According to The Mail on Sunday, Mr Richard Cass, 54, the father of 19-year-old Jamie Neale, is involved in a nasty feud with his son over the money made from television appearances.

Mr Cass said his relationship with his son had turned ‘murderously nasty’ over the cash he received for recounting his story.

On 3 Jul, Mr Neale who is from north London, set off for a walk through the Blue Mountains, a national park near Sydney, without his handphone and without letting anyone know where he was going.

He had little food and wore just a shirt and dark jacket that not only did not protect him from the elements, but also made him hard to spot by rescuers.

The week-long search for him was estimated to have cost Australian taxpayers more than A$100,000 ($116,000).

Just as his family had given him up for dead, he stumbled out of the bush dehydrated and exhausted.

Mr Neale’s miraculous survival under such harsh conditions made headlines around the world.

The Mail on Sunday said he received £pounds;50,000 ($120,000) for the television contracts he and his father signed, but Mr Cass has not received his share of the money.

Mr Cass said: ‘I feel I have been robbed by my own son. I was so glad when he was found but it’s gone from being such a feel-good thing to being murderously nasty.

‘The son I found isn’t the son I went out to look for. I’m not sure if we’re going to be on speaking terms for a very long time.’

Mr Cass said people in Australia had asked why their ‘taxpayers (should) pay for very expensive searches for idiots, especially foreigners, who don’t take proper precautions’.

Mr Cass said he hoped that his son would ‘do the right thing’.

He said: ‘He knows he’s got to give me some of the money and I will be happy. I want him to make that step that will enable us to reconcile.’

The teen is expected to remain in Australia for a further six to eight weeks as he is still not yet well enough to fly.
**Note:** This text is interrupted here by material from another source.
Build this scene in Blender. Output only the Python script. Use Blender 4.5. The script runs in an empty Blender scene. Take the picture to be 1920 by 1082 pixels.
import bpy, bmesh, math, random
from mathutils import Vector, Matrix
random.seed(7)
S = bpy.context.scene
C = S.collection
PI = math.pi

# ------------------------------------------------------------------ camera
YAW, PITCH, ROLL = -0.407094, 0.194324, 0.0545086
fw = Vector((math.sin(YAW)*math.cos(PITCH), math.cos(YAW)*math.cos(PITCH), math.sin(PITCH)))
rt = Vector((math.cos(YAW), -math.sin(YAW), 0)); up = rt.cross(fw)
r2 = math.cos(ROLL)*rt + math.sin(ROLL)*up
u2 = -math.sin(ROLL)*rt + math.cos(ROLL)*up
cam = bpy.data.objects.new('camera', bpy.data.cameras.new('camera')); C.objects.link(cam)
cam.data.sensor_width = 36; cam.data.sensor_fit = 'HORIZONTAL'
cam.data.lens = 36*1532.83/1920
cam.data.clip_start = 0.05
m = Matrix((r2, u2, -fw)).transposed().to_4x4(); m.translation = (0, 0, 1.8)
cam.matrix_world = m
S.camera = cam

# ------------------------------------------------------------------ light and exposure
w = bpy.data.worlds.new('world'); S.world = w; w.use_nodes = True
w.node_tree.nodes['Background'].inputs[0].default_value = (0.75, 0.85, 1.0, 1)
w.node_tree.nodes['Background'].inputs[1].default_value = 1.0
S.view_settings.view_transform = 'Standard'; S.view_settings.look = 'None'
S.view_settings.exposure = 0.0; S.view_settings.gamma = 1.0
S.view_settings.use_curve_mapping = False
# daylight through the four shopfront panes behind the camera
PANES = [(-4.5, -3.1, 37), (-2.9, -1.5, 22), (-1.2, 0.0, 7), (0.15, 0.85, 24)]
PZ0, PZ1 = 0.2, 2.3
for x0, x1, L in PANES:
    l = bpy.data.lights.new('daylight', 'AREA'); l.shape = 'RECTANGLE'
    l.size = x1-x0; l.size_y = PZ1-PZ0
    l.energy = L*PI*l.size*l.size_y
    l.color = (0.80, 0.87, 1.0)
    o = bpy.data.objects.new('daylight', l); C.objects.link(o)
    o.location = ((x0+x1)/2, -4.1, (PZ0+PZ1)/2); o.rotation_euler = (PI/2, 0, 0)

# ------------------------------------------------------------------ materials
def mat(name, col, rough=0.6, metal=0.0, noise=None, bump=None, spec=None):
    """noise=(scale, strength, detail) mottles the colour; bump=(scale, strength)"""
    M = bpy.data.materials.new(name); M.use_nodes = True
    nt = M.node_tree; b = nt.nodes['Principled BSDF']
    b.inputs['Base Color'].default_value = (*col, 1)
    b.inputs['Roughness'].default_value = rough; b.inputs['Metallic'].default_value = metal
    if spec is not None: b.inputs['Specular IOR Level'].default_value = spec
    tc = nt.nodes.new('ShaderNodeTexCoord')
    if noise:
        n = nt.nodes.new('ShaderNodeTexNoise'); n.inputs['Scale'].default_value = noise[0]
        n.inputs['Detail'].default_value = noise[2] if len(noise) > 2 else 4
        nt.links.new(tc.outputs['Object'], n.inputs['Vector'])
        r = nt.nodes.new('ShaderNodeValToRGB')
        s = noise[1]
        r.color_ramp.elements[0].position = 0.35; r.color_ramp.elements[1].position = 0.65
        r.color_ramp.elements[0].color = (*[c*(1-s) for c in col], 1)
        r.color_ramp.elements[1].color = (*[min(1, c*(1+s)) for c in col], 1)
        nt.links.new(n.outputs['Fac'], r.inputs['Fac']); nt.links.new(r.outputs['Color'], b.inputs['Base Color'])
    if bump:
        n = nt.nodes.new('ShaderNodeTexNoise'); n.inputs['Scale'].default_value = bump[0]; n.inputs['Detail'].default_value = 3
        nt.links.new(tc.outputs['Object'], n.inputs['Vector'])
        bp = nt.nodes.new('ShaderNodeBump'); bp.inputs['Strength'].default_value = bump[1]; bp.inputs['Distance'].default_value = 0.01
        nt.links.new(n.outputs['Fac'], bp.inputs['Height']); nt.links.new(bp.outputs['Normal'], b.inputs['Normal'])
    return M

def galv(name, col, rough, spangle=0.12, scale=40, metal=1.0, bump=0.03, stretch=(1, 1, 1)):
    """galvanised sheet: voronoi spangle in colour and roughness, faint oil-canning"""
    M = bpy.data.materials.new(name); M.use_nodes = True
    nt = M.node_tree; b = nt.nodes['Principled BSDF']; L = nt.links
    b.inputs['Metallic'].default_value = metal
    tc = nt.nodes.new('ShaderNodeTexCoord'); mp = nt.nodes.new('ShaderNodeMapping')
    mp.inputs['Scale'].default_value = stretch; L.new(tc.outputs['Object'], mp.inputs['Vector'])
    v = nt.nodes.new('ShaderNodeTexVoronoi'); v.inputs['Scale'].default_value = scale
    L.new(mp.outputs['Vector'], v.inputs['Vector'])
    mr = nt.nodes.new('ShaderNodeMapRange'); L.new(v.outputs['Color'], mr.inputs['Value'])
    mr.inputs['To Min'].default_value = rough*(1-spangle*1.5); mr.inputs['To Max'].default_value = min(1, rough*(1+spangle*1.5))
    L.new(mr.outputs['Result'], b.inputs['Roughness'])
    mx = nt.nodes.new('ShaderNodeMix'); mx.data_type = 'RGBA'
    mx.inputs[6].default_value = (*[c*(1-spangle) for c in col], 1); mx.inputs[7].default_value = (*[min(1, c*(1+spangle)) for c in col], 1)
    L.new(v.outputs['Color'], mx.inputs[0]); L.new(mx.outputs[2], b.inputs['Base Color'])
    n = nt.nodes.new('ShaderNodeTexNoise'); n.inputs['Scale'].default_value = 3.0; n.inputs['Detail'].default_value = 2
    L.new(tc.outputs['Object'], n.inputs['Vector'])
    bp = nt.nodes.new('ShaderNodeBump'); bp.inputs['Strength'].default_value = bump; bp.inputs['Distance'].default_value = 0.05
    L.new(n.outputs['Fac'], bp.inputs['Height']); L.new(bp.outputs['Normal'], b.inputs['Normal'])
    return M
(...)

He said: ‘I do not plan to get into a public slanging match with my father and will deal with any issues in private. I had an agreement with him regarding his involvement in the ’60 Minutes’ (current affairs) interview – he wanted his flights and the rescue party paid for.

‘I agreed to that and intend to honour that commitment. I have yet to receive the 60 Minutes money – it is due next week – but what I do with it is a matter for me.’

Some Australian news websites carried comments accusing Mr Neale of staging his survival to secure a lucrative media deal but he denied that his story was a hoax.